Opinião: O banguê
Lúcia Helena Fiúza (de Belo Horizonte/MG)

Uma das características mais interessantes que Formiga tem é seu comércio ambulante e de calçada. Isso existe desde sempre.
No fim do ano, vi na cidade um sem número de carrocinhas de sanduiches nas imediações da Rodoviária e churrasquinhos sendo assados em várias esquinas. E o melhor, deliciosos.
Quando criança, me lembro de uns meninos vendendo picolés (ôôô, Skimóó) e outros vendendo doces de leite (olha o doceee, tem do branco, tem do preto). Tinha o Chico Padeiro que levava um enorme balaio de vime em uma bicicleta (sinto até hoje o cheiro das broas de fubá) e o Seu Nino, que vendia pequenos peixes, tipo piabinhas, que pescava no Rio Formiga. Em grandes balaios de bambu em cima de carrinhos de mão, vinham hortaliças frescas e ovos caipiras. São memórias que me emocionam até hoje.
Uma das pessoas que meu pai, Seu Coló, mais gostava era o inteligente e divertido Seu Licurgo do Cartório. Ele era alto, um pouco calvo e usava óculos preto, morava no inicinho da Silviano Brandão, ao lado da Farmácia do Otaviano.
Toda vez que meu pai ia para casa para almoçar, a gente morava atrás do Cemitério do Rosário, ele dava uma paradinha pra conversar com Seu Licurgo, que estava sempre no alpendre em uma cadeira de ferro com braços, encosto e assento de mangueirinhas de borracha vermelhas (não sei porque me lembro disso).
Era uma sexta-feira e meu pai e Seu Licurgo falavam das coisas da cidade, quando aparece um senhor mais velho com um banguê de frangos. Banguê era uma padiola, um pedaço de pau tipo um cabo de enxada que a pessoa dependurava frangos, galos e galinhas que vinham com os pés amarrados com palhas secas. Eram três numa ponta e três na outra, o meio servia para colocar nos ombros.
De chapéu atolado e botina gomeira, o senhor vinha de Padre Trindade para vender cinco galinhas e um frango. O preço era igual e os exemplares nunca eram pesados, o interessado pegava um em uma mão e um na outra e ficava com o que julgasse mais sacudido (que era como se dizia “gordo”).

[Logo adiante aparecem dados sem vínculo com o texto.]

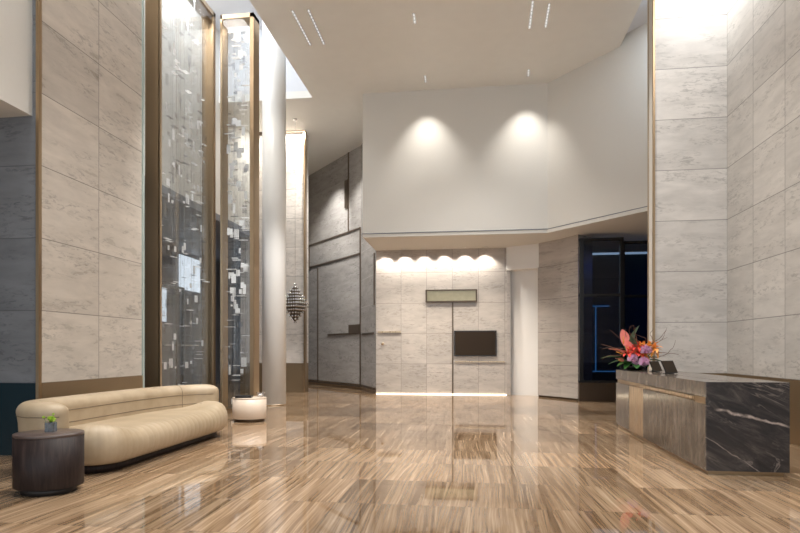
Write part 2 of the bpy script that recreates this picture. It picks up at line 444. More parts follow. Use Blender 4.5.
# left stone wall and its dark end beside the seating
wall('wall_left', [(-6.12, 7.5), (-6.12, 10.0), (-6.5, 10.0), (-6.5, 7.5)], 1.03, ZL, 'st_left', 'tall travertine panel wall above the cream sofa')
struct(box((-6.5, 7.5, 0), (-6.10, 10.0, 1.03), 'baseboard_left', 'skirt'), 'bronze skirting band behind the cream sofa', 'skirting')
wall('wall_left_end', [(-14, 7.48), (-6.155, 7.48), (-6.155, 7.9), (-14, 7.9)], 1.03, ZL, 'st_leftend', 'dark polished stone wall at far left behind the bronze corner')
struct(box((-14, 7.46, 0), (-6.155, 7.9, 1.03), 'baseboard_left_end', 'skirt_blue_shade'), 'bronze skirting coloured as in blue shade at far left behind the drum table', 'skirting')
wall('wall_left_bulkhead', [(-6.24, -6), (-6.24, 7.5), (-14, 7.5), (-14, -6)], 4.82, ZL, 'plaster', 'plain white bulkhead at the upper left corner')
wall('wall_left_far', [(-14, -5), (-13.8, -5), (-13.8, 7.48), (-14, 7.48)], 0, 4.82, 'dark', 'dark side wall under the white bulkhead')
struct(box((-6.155, 7.44, 0), (-6.11, 7.5, ZL), 'trim_1', 'bronze'), 'tall bronze corner trim left of the sofa wall', 'trim')
struct(box((-6.30, 10.0, 0), (-6.10, 10.06, ZL), 'trim_2', 'greenedge'), 'pale glass edge ending the wall behind the sofa', 'trim')
# rear stone wall with soffit
wall('wall_rear', [(-3.4, 19.6), (1.02, 19.6), (1.02, 19.9), (-3.4, 19.9)], 0, 4.9, 'st_back', 'washed travertine panel wall under the white box')
BX = [(-3.4, 17.25), (2.06, 17.25), (4.3, 14.66), (9, 14.66), (9, 21), (-3.4, 21)]
wall('wall_box', BX, 4.9, ZR, 'plaster', 'large white plaster box hanging over the rear passage')
struct(MB().prism([(-3.42, 17.23), (2.07, 17.23), (4.32, 14.63), (4.34, 14.66), (2.08, 17.27), (-3.42, 17.27)], 5.0, 5.02).build('shadow_gap_strip', 'greywall'),
       'thin grey strip standing in for the shadow gap along the lower edge of the white box', 'trim')  # solid grey strip drawn for the shade of a narrow gap
# slanted wall at left rear
wall('wall_slanted', [(-8.6, 26.45), (-4.33, 21.6), (-4.1, 21.8), (-8.4, 26.7)], .2, ZC, 'st_slant', 'grey travertine wall slanting away at left rear')
wall('wall_slanted_end', [(-4.33, 21.6), (-3.4, 19.6), (-3.2, 19.7), (-4.1, 21.8)], .2, ZC, 'st_slant2', 'narrow grey stone wall beside the washed rear wall')
wall('baseboard_slanted', [(-8.6, 26.5), (-4.3, 21.65), (-3.4, 19.66), (-3.2, 19.7), (-4.1, 21.8), (-8.4, 26.7)], 0, .2, 'bronze_lite', 'low pale skirting under the slanted wall', 'skirting')
# white return wall and stone cladding right of the rear wall
wall('wall_return', [(1.02, 19.55), (1.14, 19.55), (1.14, 19.7), (1.02, 19.7)], 0, 4.9, 'st_colA', 'narrow stone jamb right of the rear wall')
wall('wall_return_white', [(1.14, 19.8), (2.3, 19.2), (2.4, 19.9), (1.14, 20.1)], 0, 4.2, 'white', 'plain white wall in the passage right of the rear wall')
wall('wall_lintel', [(1.0, 19.45), (2.1, 18.86), (2.3, 19.9), (1.0, 20.1)], 4.13, 4.9, 'white', 'white lintel over the narrow passage')
o = MB().prism([(1.96, 18.95), (2.58, 18.24), (2.98, 17.62), (3.5, 18.2), (2.6, 19.6)], .06, 4.9).build('wall_pillar', 'st_colA')
struct(o, 'angled travertine clad pillar left of the dark windows', 'wall')
struct(MB().prism([(1.98, 18.97), (2.59, 18.27), (2.98, 17.68), (3.4, 18.2), (2.6, 19.5)], 0, .06).build('baseboard_pillar', 'bronze_dark'), 'thin dark base under the angled pillar', 'skirting')
# pier at left
wall('wall_pier', [(-8.4, 19.95), (-6.02, 19.95), (-6.02, 20.4), (-8.4, 20.4)], 1.03, ZC, 'st_pier', 'bright narrow stone pier behind the white column')
struct(box((-8.4, 19.93, 0), (-6.02, 20.4, 1.03), 'baseboard_pier', 'skirt'), 'tall bronze skirting below the bright pier', 'skirting')
struct(box((-6.02, 19.8, 0), (-5.96, 20.0, ZC - .02), 'trim_4', 'bronze'), 'slim bronze trim on the edge of the bright pier', 'trim')
struct(box((-8.4, 19.8, ZC - .07), (-6.02, 19.95, ZC), 'trim_5', 'bronze_dark'), 'short dark trim above the bright pier', 'trim')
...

Licurgo foi logo pegando o frango, deixando as galinhas para meu pai, que deu o grito. Em Formiga, o frango sempre teve o valor culinário maior que a galinha.
Depois de negociações, ficou acertado que meu pai ficaria com o macho e Seu Licurgo escolheria uma das galinhas. Para convencer seu amigo, meu pai se comprometeu em levar para ele um franguinho miúdo que tinha na horta para ele acabar de criar. Promessa que Seu Coló nunca cumpriu.
Cresci ouvindo do oficial do Cartório que ele não era rico por culpa do meu pai. Ele me dizia que se tivesse ganhado o franguinho, ele teria comprado umas galinhas que teriam se reproduzido e ele poderia ter se tornado dono da maior granja da região.
Acho que são por essas histórias que Formiga nunca me sai da cabeça.